I provided one example where static chain pointer becomes unavailable
(32-bit x86 with -mregparm=3), I suspect there may be others.

> >> > This is the only approach I'm aware of, apart of generating wrappers
> >> > in asm (speaking of, is there some reason that wouldn't work for you?).
> >> 
> >> You mean wrappers that inject the extra argument?  That doesn't work for
> >> variadic functions.
> >
> > Why not? I find that generating a _tailcalling_ wrapper works much better
> > in asm than in C.
> 
> Sure, but tail-calling wrappers are not really wrappers, they are a bit
> too one-sided for that.
> 
> >> It's also likely to break with unexpected calling
> >> conventions.  Variadic functions are always problematic because you
> >> can't directly forward to the original function.
> >
> > Erm, what? Surely you can, by performing a tailcall (in asm).
> 
> But that's about it.  You can't actually wrap the call (running your own
> code before and after it) because the original argument area won't be at
> the right offset, and working around that in a generic fashion requires
> really weird tricks.  At this point you are likely better offer with
> uprobes and similar tools.

Well, the first paragraph in your initial mail was talking very explicitly
about making a tailcall from the wrapper, so I guess the goalpost has moved.

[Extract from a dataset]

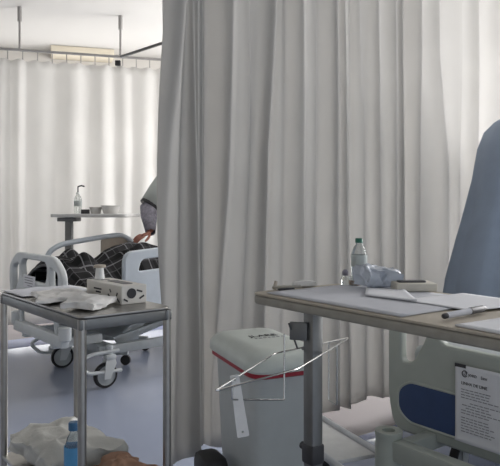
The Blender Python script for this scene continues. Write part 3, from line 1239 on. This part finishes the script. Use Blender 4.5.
# ------------------------------------------------------------------ far overbed table
OT = Vector((-1.39, 5.02, 0))
ot = empty('overbed_table', OT, R(-8), 'narrow white overbed table standing behind the far bed, holding bowls and a bottle', 'table')
TZ = 1.105
b = MB()
me = plate_mesh(rrect(.305, .19, .05), [], .026, .006)
b.mesh(me, Matrix.Translation((.185, .02, TZ - .013)))
b.build('tabletop', 'white', ot)
MB().box((-.03, .0, TZ - .045), (.16, .10, .03), bevel=.006).build('bracket', 'dull_steel', ot)
b = MB()
b.box((-.03, 0, .60), (.055, .045, 1.0), bevel=.006)
b.build('post', 'dull_steel', ot)
b = MB()
b.box((-.03, -.02, .10), (.07, .55, .05), bevel=.008)
for y in (-.26, .22):
    b.box((.24, y, .095), (.60, .045, .04), bevel=.008)
b.build('base', 'bed_grey', ot)
for (x, y) in ((.0, -.26), (.0, .22), (.52, -.26), (.52, .22)):
    rot = Matrix.Rotation(R(90), 3, 'X')
    MB().lathe([(.02, -.012), (.036, -.012), (.036, .012), (.02, .012)], (x, y, .037), 18, rot).tube([(x, y, .04), (x, y, .08)], .012, 8).build('caster', 'rubber', ot)


def ot_pt(x, y, z=TZ):
    return OT + Matrix.Rotation(R(-8), 3, 'Z') @ Vector((x, y, z))


def bottle(name, loc, r, h, cap_m, label_m, body_m, lab, label_z=(.3, .65), liquid=None, neck=.42, capr=.5):
    root = empty(name, loc, 0, lab, 'bottle')
    MB().lathe([(r * .6, .001), (r * .92, .002), (r, .010), (r, h * .62), (r * .96, h * .68), (r * .70, h * .80), (r * neck, h * .86), (r * neck, h * .93)], n=24).build('body', body_m, root, angle=70)
    MB().lathe([(r * capr, h * .90), (r * capr, h * .985), (r * capr * .85, h)], n=18).build('cap', cap_m, root)
    if label_m:
        MB().lathe([(r * 1.012, h * label_z[0]), (r * 1.02, h * label_z[0] + .001), (r * 1.02, h * label_z[1] - .001), (r * 1.012, h * label_z[1])], n=24, cap=False).build('wrap_label', label_m, root)
    return root


bt = bottle('pump_bottle', ot_pt(.03, .03), .030, .17, 'white', 'label', 'clear', 'clear pump bottle with a grey label at the left of the far overbed table', (.35, .6))
g = MB()
g.tube([(0, 0, .165), (0, 0, .215)], .005, 8)
g.tube(fillet([(0, 0, .213), (.03, -.01, .222), (.055, -.018, .214)], .01), .006, 8)
g.build('pump_head', 'dark', bt)


def bowl(loc, r, h, lab, m='bowl', cat='bowl', name='bowl', grp=None):
    root = MB().lathe([(r * .60, .0), (r * .72, .001), (r * .98, h), (r * 1.05, h), (r * 1.05, h + .003), (r * .95, h + .002), (r * .66, .006), (.001, .006)], n=28).build(name, m, loc=loc)
    return tag(root, lab, cat, grp)


bowl(ot_pt(.31, .0), .075, .062, 'white flared bowl on the far overbed table, rightmost on its top')
bowl(ot_pt(.185, .01), .05, .050, 'small white cup on the far overbed table, left of the flared bowl', name='cup', cat='cup')
b = MB().lathe([(.028, 0), (.034, .002), (.034, .030), (.030, .034), (.001, .034)], n=20).build('jar', 'dark', loc=ot_pt(.115, -.03))
tag(b, 'small dark jar beside the pump bottle on the far overbed table', 'jar')

# ------------------------------------------------------------------ stainless table at the left
TL = Vector((-.638, .77, 0)).normalized()      # long edge, going left and away
TR = Vector((.777, .63, 0)).normalized()       # short edge, going right and away
TN = Vector((-.467, 1.78, 0))                  # nearest corner
TZ2 = .85
A, B_ = .655, .275
tyaw = math.atan2(TR.y, TR.x)
tab = empty('instrument_table', TN, tyaw, 'stainless steel instrument table with a lower shelf, in front at the left', 'table')
# local: x along TR, y along TL
b = MB()
me = plate_mesh([(x + B_ / 2, y + A / 2) for x, y in rrect(B_ / 2 + .010, A / 2 + .012, .03)], [], .008, .002)
b.mesh(me, Matrix.Translation((0, 0, TZ2 - .004)))
b.build('tabletop', 'steel', tab)
b = MB()
for (x0, y0, x1, y1) in ((0, 0, B_, 0), (0, A, B_, A), (0, 0, 0, A), (B_, 0, B_, A)):
    c = ((x0 + x1) / 2, (y0 + y1) / 2, TZ2 - .025)
    b.box(c, (abs(x1 - x0) + .024, .02, .032) if y0 == y1 else (.02, abs(y1 - y0) + .024, .032), bevel=.004)
b.build('apron', 'dull_steel', tab)
for (x, y) in ((0, 0), (B_, 0), (0, A), (B_, A)):
    b = MB()
    b.tube([(x, y, .03), (x, y, TZ2 - .01)], .0125, 14)
    lg = b.build('leg', 'steel', tab)
    MB().lathe([(.016, 0), (.018, .005), (.016, .04)], (x, y, 0), 14).build('foot', 'rubber', lg)
b = MB()
SHZ = .27
b.mesh(plate_mesh([(x + B_ / 2, y + A / 2) for x, y in rrect(B_ / 2 + .01, A / 2 + .01, .02)], [], .012, .003), Matrix.Translation((0, 0, SHZ - .006)))
b.build('lower_shelf', 'steel', tab)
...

If audit authors need to hook returns, let them do it in whatever manner
they find most suitable, like invoking the auditee from the hook if they
know its prototype, or finding a place to stash the replaced return address.
You cannot provide efficient return hooking from libc side anyway.

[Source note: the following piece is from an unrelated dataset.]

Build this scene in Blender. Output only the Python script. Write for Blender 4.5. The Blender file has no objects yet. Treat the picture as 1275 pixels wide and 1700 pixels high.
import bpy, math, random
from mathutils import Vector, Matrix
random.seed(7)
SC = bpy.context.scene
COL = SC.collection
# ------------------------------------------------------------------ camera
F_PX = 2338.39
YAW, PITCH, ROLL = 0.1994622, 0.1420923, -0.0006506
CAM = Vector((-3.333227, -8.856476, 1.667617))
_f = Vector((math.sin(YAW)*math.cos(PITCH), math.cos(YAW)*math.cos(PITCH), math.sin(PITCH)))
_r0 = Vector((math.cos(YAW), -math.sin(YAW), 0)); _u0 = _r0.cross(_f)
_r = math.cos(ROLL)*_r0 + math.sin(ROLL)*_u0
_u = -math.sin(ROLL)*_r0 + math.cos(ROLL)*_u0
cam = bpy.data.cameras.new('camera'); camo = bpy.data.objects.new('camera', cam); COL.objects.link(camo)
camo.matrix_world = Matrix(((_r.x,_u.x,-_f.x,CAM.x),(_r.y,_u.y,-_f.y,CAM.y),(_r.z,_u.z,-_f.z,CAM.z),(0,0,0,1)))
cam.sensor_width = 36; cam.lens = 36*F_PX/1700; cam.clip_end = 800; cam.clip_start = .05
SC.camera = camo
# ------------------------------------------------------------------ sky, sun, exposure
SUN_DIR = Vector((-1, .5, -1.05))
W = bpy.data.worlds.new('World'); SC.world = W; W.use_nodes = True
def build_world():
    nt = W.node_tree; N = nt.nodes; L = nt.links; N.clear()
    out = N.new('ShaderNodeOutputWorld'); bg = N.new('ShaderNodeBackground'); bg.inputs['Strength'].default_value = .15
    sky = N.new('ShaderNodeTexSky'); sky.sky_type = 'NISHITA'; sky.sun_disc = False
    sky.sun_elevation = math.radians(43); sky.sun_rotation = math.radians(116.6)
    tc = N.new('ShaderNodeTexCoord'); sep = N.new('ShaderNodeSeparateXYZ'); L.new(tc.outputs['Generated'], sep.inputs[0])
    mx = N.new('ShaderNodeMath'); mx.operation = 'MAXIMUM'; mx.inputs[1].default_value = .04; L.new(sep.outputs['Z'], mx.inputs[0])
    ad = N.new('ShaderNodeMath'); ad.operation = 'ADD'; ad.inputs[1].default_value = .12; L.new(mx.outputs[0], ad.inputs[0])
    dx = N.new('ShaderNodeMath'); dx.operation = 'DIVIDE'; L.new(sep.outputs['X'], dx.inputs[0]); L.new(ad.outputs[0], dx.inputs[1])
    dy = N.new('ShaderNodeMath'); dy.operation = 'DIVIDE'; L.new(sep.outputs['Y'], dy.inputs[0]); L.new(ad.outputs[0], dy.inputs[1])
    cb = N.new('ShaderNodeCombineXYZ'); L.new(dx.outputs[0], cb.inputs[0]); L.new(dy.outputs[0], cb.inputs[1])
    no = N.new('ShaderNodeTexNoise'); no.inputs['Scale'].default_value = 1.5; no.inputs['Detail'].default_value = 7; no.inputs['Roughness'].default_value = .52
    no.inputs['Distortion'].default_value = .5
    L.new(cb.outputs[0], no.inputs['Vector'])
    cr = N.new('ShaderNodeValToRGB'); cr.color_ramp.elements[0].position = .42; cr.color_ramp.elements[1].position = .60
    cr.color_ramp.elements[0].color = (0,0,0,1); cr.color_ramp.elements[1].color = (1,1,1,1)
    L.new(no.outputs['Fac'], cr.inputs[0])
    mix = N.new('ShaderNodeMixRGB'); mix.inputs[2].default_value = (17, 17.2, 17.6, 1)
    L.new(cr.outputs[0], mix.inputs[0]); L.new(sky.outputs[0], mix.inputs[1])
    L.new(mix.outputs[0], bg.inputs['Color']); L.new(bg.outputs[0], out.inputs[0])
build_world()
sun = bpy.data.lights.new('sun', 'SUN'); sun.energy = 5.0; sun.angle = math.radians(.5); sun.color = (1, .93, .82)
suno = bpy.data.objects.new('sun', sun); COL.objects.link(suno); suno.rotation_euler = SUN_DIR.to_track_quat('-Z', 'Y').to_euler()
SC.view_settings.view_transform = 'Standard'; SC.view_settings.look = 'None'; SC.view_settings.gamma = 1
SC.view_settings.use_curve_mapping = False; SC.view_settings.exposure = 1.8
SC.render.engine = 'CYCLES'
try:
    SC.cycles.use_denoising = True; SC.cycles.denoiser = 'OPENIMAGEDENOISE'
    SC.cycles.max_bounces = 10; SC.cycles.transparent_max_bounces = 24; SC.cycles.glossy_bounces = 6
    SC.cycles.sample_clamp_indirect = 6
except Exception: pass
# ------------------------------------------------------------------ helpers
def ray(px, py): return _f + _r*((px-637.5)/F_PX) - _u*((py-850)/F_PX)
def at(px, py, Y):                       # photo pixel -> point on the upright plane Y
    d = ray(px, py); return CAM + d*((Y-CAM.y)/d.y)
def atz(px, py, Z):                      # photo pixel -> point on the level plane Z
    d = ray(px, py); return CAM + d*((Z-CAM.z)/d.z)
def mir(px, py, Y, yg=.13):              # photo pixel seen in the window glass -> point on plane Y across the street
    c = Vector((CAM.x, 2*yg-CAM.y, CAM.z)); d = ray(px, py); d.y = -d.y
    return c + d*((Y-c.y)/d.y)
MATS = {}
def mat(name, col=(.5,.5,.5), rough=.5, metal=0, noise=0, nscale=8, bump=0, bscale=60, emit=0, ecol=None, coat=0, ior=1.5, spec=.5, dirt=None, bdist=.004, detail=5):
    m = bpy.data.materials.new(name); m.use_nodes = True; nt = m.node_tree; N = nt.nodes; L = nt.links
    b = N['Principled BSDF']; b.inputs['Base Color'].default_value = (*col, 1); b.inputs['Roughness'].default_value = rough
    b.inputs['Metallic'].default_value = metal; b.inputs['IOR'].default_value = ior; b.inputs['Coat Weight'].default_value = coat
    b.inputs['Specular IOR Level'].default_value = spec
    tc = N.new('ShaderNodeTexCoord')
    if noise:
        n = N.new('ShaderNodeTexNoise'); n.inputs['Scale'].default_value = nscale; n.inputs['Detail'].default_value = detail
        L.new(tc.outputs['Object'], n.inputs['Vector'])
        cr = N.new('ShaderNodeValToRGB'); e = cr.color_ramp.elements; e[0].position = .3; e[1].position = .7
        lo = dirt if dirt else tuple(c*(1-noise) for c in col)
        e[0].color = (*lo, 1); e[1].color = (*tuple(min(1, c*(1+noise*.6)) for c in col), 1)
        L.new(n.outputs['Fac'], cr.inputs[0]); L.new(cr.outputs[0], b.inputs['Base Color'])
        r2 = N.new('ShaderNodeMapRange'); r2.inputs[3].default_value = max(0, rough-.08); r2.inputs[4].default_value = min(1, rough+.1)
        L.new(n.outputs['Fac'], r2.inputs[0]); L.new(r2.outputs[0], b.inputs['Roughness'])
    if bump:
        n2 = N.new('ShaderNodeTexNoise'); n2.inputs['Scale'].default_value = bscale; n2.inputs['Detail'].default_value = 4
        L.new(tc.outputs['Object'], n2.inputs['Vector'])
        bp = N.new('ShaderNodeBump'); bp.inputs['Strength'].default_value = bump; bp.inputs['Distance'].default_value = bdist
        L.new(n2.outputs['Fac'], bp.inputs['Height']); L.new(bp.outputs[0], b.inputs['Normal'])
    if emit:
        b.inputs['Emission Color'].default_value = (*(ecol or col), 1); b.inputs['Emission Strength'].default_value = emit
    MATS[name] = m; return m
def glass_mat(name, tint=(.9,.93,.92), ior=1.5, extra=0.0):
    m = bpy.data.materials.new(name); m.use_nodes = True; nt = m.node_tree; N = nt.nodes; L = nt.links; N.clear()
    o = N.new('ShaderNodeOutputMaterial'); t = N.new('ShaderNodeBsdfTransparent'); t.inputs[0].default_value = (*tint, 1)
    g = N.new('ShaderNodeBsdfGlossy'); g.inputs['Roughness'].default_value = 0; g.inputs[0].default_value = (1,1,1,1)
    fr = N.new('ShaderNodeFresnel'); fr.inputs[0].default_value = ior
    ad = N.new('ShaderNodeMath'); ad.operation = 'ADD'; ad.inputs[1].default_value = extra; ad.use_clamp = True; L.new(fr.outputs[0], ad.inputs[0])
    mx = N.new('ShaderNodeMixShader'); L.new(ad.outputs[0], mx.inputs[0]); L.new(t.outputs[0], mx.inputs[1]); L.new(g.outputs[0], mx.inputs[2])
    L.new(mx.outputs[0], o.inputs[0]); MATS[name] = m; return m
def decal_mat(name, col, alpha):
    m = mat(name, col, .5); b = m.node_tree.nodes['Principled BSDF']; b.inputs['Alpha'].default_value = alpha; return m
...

> LD_AUDIT offers outright replacement of the address for this scenario,
> but it breaks down if the targeted shared object is loaded multiple
> times (either literally into different dynamic linker namespaces, or
> conceptually, with different sonames).  This is where LD_PRELOAD
> wrapping becomes problematic, true.  With address replacement, there is
> just no contextual information at all provided by the dynamic linker.
> If you need it, you need to generate your own trampoline.  And then we
> end up with the question how the trampoline can forward the information
> to the wrapping function.  (Without multiple instances, you could just
> store the real implementation address and information about the shared
> object or the implementation in global variables.)

If audit authors need that kind of dynamic granularity, teach them how
to create new copies of hooks at runtime (place hooks in a DSO without
an soname, create a new symlink to that dso, dlopen the symlink). Or
provide a dlopen flag to achieve the same without the symlink.